Volgens Harry Prenger, de samensteller van Visual Vinyl, is de collectie van Jan van Toorn zo uniek, omdat hij zijn platen niet zocht op statuur van bekende bandjes, maar op naam van de kunstenaar. De bands of popsterren in kwestie kende Van Toorn vaak niet eens, en draaien van de platen deed hij al helemala niet. Bij huisbezoeken in Den Bosch ontdekte Prenger dat Van Toorn zijn exemplaar van (7) Artpop van Lady Gaga (2013) niet had gecategoriseerd bij de 'L' of de 'G' van Lady Gaga, maar bij de 'K' van Jeff Koons, de ontwerper van de hoes.

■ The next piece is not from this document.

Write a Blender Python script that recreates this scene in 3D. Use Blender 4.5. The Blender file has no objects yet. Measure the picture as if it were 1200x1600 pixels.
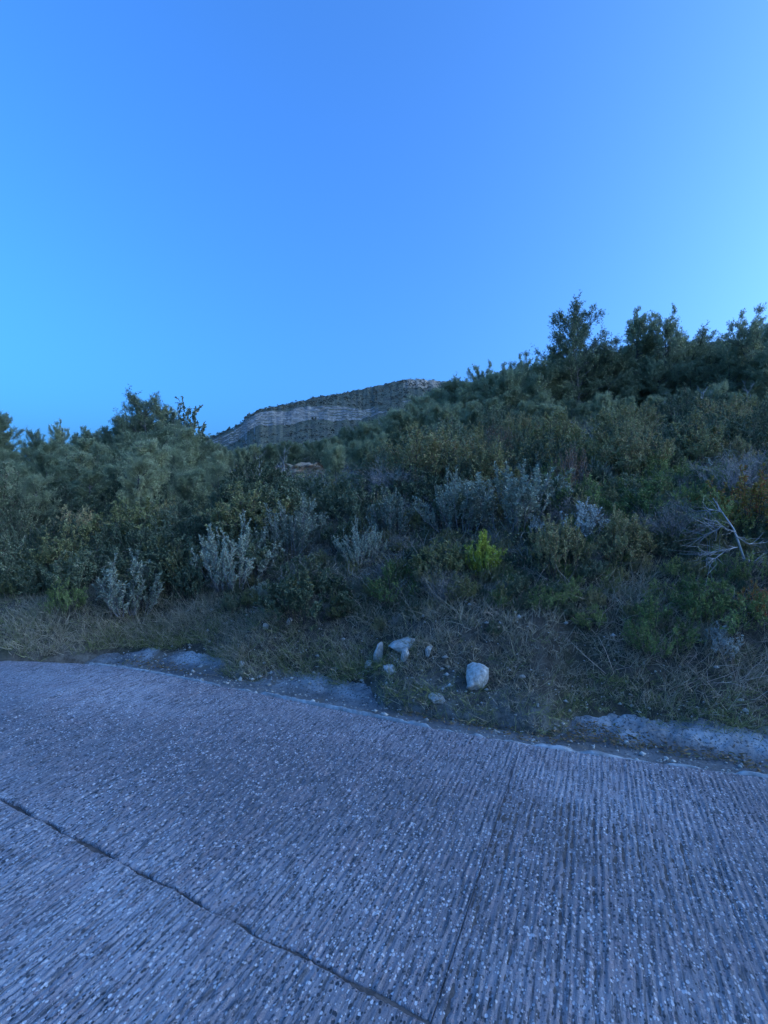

En zijn White Album, van The Beatles, stond bij de 'H' van Richard Hamilton, bedenker van de smetteloze en minimalistisch witte cover.
Een eerste exemplaar van deze plaat hangt natuurlijk ook aan de muur bij SCHUNCK*, uiteraard gesigneerd door de kunstenaar zelf.
Visual Vinyl is onderdeel van een tweeledige expositie in cultuurcentrum SCHUNCK* samen met de tentoonstelling Thomas Raat: Archetypes and Residues. SCHUNCK*, Heerlen, t/m 6/3.